[WHAT YOU NEED TO DO] Pick out the lines below with "follow" and list them.
START INFORMATION SUPPLIED
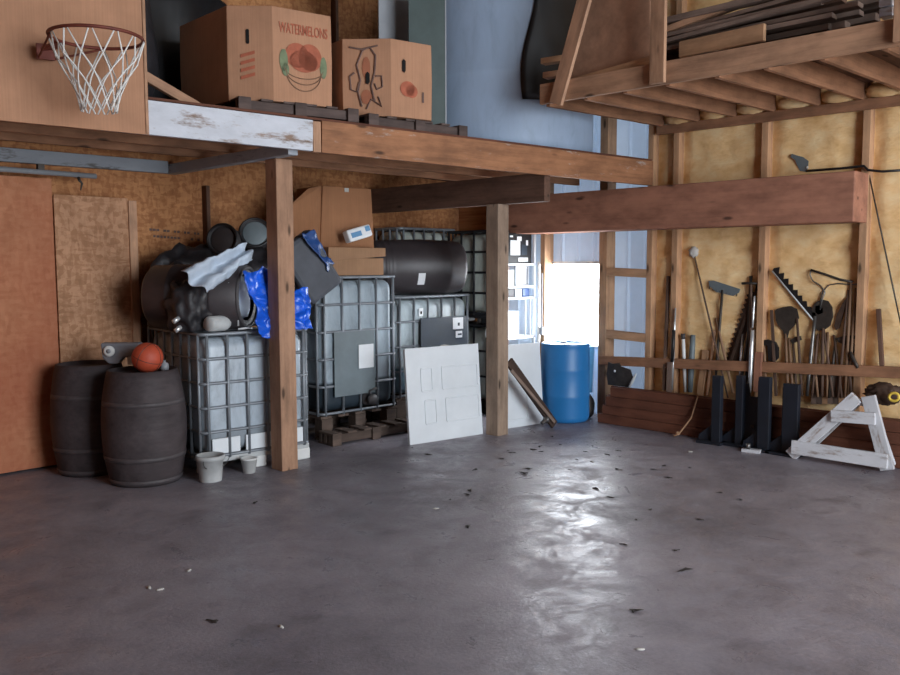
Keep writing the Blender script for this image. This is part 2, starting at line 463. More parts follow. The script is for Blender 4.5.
# walls behind the photographer, with the big open door the daylight comes through
struct(MB().box((-4.15, 1.8, 3), (.1, 11.8, 6)).build('wall_near_left', 'osb'))
DX0, DX1, DZ = 1.6, 5.7, 4.9
b = MB(); b.box(((-4.1+DX0)/2, -4.15, 3), (DX0+4.1, .1, 6)).box(((DX1+8)/2, -4.15, 3), (8-DX1, .1, 6)).box(((DX0+DX1)/2, -4.15, (6+DZ)/2), (DX1-DX0, .1, 6-DZ))
struct(b.build('wall_near', 'osb'))
# sliding door on the left wall
d1 = struct(empty('door_1', (1.2, 7.44, 0)))
def LD(x, y, z): return (x-1.2, y-7.44, z)
struct(MB().box(LD(.6, 7.44, 1.235), (4.3, .03, 2.43)).build('door_panel', 'ply_red', d1))
struct(MB().box(LD(3.075, 7.415, 1.17), (.64, .02, 2.3)).build('overlay_panel', 'osb_pale', d1, bevel=.003))
struct(board('edge_board', LD(3.43, 7.405, .02), LD(3.43, 7.405, 2.3), .075, .04, 'pine', d1, (0, 1, 0)))
tr = struct(empty('trim_1', (1.2, 7.36, 2.49)))
struct(MB().tube([(-3, 0, .02), (1.9, 0, 0)], .022, 10).build('track_pipe', 'grey_panel', tr, smooth=True))
b = MB(); b.box((1.45, .02, .045), (.05, .05, .05)).tube([(1.75, 0, -.02), (1.75, -.02, -.05), (1.77, -.02, -.07), (1.76, -.01, -.13)], [.014, .012, .01, .004], 8)
struct(b.build('track_bracket', 'iron', tr))
# board nailed along the right wall that keeps the tools upright
pA, pB = Vector((XS-.022, 5.40, .652)), Vector((XS-.022, 1.2, .835))
tr2 = struct(board('trim_2', pA, pB, .1, .04, 'joist', None, (1, 0, 0)))

# ================================================================== LOFT
A, B = Vector((2.85, 5.78, 2.765)), Vector((7.70, 4.684, 2.645))
dl = (B-A).normalized(); nl = Vector((-.2203, -.9754, 0)); Lb = (B-A).length
loft = empty('storage_loft', (4, 6, 0), 0, 'timber storage loft on two square posts, with a half white-painted front beam', 'loft')
def LL(p): return Vector(p) - Vector((4, 6, 0))
def bl(s, off=0, z=0): return A + dl*s - nl*off + Vector((0, 0, z))     # s along the beam, off metres behind its face
tag(board('front_beam', LL(bl(-2.6, .02)), LL(bl(1.225, .02)), .04, .24, 'white_board', loft), 'white-painted left half of the front beam')
tag(board('front_beam', LL(bl(1.30, .02)), LL(bl(Lb, .02, .002)), .04, .25, 'pine_brown', loft), 'bare brown right half of the front beam')
board('splice_block', LL(bl(1.262, .03, -.125)), LL(bl(1.262, .03, .115)), .066, .05, 'pine', loft, nl)
# deck and joists follow the beam
def deckz(x): return 2.765 - .0247*(x-2.85) + .12
b = MB()
quad = [bl(-2.6, .0), bl(Lb-.02, .0), Vector((7.82, 5, 0)), Vector((7.82, YL-.01, 0)), Vector((.3, YL-.01, 0))]
tp = [b.bm.verts.new(LL((p.x, p.y, deckz(p.x)+.022))) for p in quad]; bt = [b.bm.verts.new(LL((p.x, p.y, deckz(p.x)+.004))) for p in quad]
b.loft([bt, tp]); b.build('deck', 'plank', loft)
for off in (.5, 1.0, 1.5):
    s0 = -2.5
    s1 = min(Lb, (7.80-A.x)/dl.x - off*.23)
    board('joist', LL(bl(s0, off, .03)), LL(bl(s1, off, .03)), .04, .165, 'joist', loft)
tag(board('header', LL((3.93, 5.62, 2.63)), LL((3.93, YL-.03, 2.63)), .09, .09, 'grey_board', loft), 'grey-painted header over the left post')
tag(board('header', LL((6.40, 5.03, 2.45)), LL((6.36, YL-.03, 2.45)), .09, .27, 'dark_wood', loft), 'dark header over the right post')
board('ledger', LL((-1, 7.6, 2.62)), LL((3.88, 7.6, 2.645)), .05, .115, 'grey_board', loft)
for (x, y, zt, mt_, lb) in ((4.02, 5.955, 2.585, 'post', 'warm brown left post'), (6.355, 5.62, 2.315, 'post_grey', 'greyer right post')):
    tag(board('support_post', LL((x, y, 0)), LL((x, y, zt)), .16, .16, mt_, loft, (0, 1, 0), .006), lb)
# laminated timber on the right wall
tb_ = board('laminated_timber', (7.66, 2.63, 2.285), (7.66, 6.6, 2.285), .33, .425, 'timber', None, (0, 0, 1), .008)
tag(tb_, 'thick reddish timber beam fixed level along the yellow foam wall', 'beam')
# upper right storage shelf
sh = empty('overhead_shelf', (6.8, 3.3, 3.1), 0, 'overhead lumber shelf of new pine with open joists, up on the foam wall', 'shelf')
def LS(p): return Vector(p) - Vector((6.8, 3.3, 3.1))
XR = 5.85
board('front_rail', LS((XR+.02, 4.69, 3.185)), LS((XR+.02, 1.0, 3.165)), .04, .17, 'pine', sh)
board('front_rail', LS((XR+.065, 4.69, 3.19)), LS((XR+.065, 1.0, 3.17)), .04, .16, 'joist', sh)
board('ledger', LS((XS-.02, 4.72, 3.095)), LS((XS-.02, .95, 3.085)), .038, .09, 'joist', sh)
for k, y in enumerate((4.67, 4.27, 3.885, 3.5, 3.09, 2.715, 2.325, 1.93, 1.54)):
    board('joist', LS((XR+.09, y, 3.175)), LS((XS-.002, y, 3.215)), .04, .165, 'joist', sh)
b = MB(); b.box(LS((6.93, 2.84, 3.285)), (1.82, 3.74, .014)); o = b.build('deck', 'dark_wood', sh); o.rotation_euler = (0, 0, 0)
board('upright', LS((XR-.022, 3.52, 3.10)), LS((XR-.022, 3.52, 5.4)), .125, .04, 'pine', sh, (1, 0, 0))
board('upright', LS((XR-.022, 1.80, 3.10)), LS((XR-.022, 1.80, 5.4)), .09, .04, 'pine', sh, (1, 0, 0))
p0, p1 = onx(556, 104, XR-.02), onx(586, -6, XR-.02)
board('diagonal_brace', LS(p0), LS(p1 + (p1-p0)*.5), .13, .036, 'post', sh, (1, 0, 0))
b = MB(); q = [onx(567, 84, XR+.12), onx(650, 70, XR+.12), onx(650, -60, XR+.12), onx(600, -60, XR+.12)]
r0 = [b.bm.verts.new(LS(p)) for p in q]; r1 = [b.bm.verts.new(LS(p+Vector((.015, 0, 0)))) for p in q]
b.loft([r0, r1]); b.build('side_panel', plain('tan_panel', '#a07a62', .8, .22, 9), sh)
board('back_board', LS(onx(562, 88, XR+.07)), LS(onx(655, 62, XR+.07)), .11, .02, 'stud', sh, (1, 0, 0))

# ================================================================== ON THE LOFT FRONT
# cardboard sheet
cz0, cz1 = 2.655, 3.85
cA, cB = bl(-1.75, -.012), bl(-.03, -.012)
sheet = empty('cardboard_sheet', (cB.x, cB.y, cz0), 0, 'big tan cardboard sheet fixed to the loft front behind the basketball hoop', 'cardboard sheet')
def LC(p): return Vector(p) - Vector((cB.x, cB.y, cz0))
b = MB()
P = [(cA.x, cA.y, cz0+.02), (cB.x, cB.y, cz0-.015), (cB.x, cB.y, cz1), (cA.x, cA.y, cz1)]
r0 = [b.bm.verts.new(LC(p)) for p in P]; r1 = [b.bm.verts.new(LC(Vector(p)+nl*.012)) for p in P]
b.loft([r0, r1]); b.build('panel', 'card', sheet)
board('edge_strip', LC(Vector((cB.x-.016, cB.y-.012, cz0-.01))), LC(Vector((cB.x-.016, cB.y-.012, cz1))), .02, .014, 'pine', sheet, nl)
b = MB()
for k in range(26):
    z = 3.02+.032*k; p = cA + dl*(.185+.004*((k*7) % 3)); p.z = z
    if k % 6 == 5: continue
    b.box(LC(p+nl*.0135), (.012+.006*(k % 3), .003, .016), Matrix.Rotation(atan2(dl.y, dl.x), 3, 'Z'))
b.build('printed_marks', 'line_ink', sheet)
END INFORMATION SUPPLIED
[RESPONSE TO THIS TASK]
Keep writing the Blender script for this image. This is part 2, starting at line 463. More parts follow. The script is for Blender 4.5.
# deck and joists follow the beam